Roth IRA conversions are an especially powerful tool for investors that have retirement account balances so large inside their tax-deferred bucket that RMDs at age 70 1/2 will effortlessly exceed their standard deduction. Likewise, if there’s any guaranteed pension income that boosts provisional income thresholds, it may even make sense to fully empty or convert the entire tax-deferred bucket to a Roth IRA. Finally, Roth IRA conversions are an excellent tool for high income earners that are phased out of making regular contributions to Roth IRA. Using Roth conversions gets some or all of their retirement assets into the tax-free zone.

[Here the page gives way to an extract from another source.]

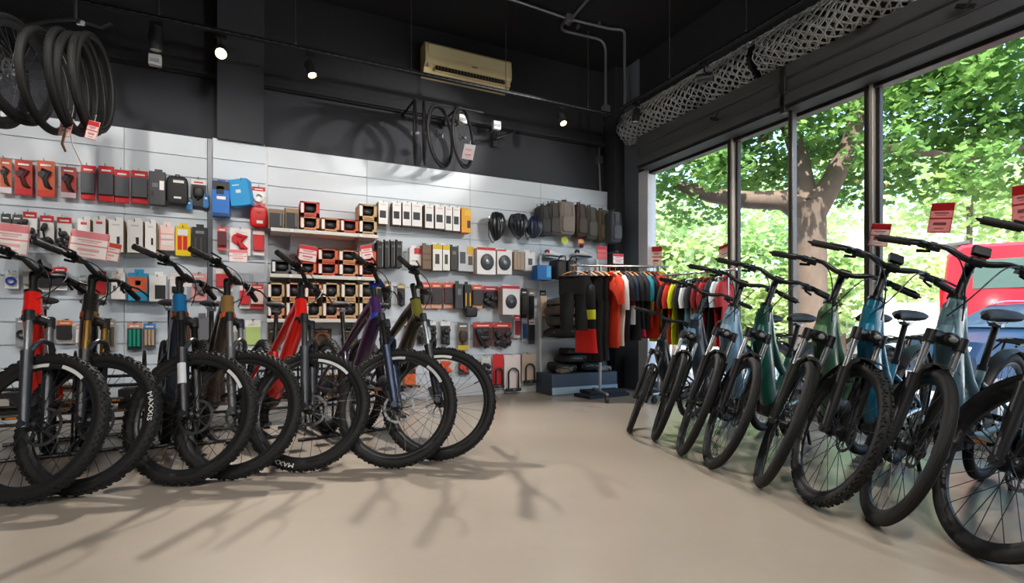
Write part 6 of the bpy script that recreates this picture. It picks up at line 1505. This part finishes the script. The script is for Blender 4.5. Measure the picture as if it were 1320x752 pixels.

The Cost of Tax-Efficient Investing
True tax-efficient investing is more involved than taking the simplistic steps of minimizing taxes today by overstuffing your company 401k plan, for example. In reality, it involves taking proactive steps to minimize – and even completely eliminate – the threat of future taxes. This is not a cost-free exercise.

While nobody enjoys paying taxes, the math of paying taxes today versus gambling to see what future rates are likely to be on your retirement distributions makes strategic sense.  What does it involve? It means taking unconventional steps to deliberately pay taxes at today’s historically low rates for the benefit of shifting more money into tax-free assets like Roth IRA and Roth 401k. This, of course, can and should be done with the help of a carefully crafted, mathematically proven retirement plan. And if you’re unable to do it alone, your retirement planner or CPA should be enlisted.

In the end, you don’t need to be a historian or mathematician to understand that future tax rates need to be higher to keep the U.S. government fiscally solvent. The former U.S. comptroller, David Walker, has written and spoken extensively about this fact. Other sane voices and fiscal conservatives agree. The underlying message is that investors should immediately heed the warning by implementing a multi-layered approach to reducing taxes.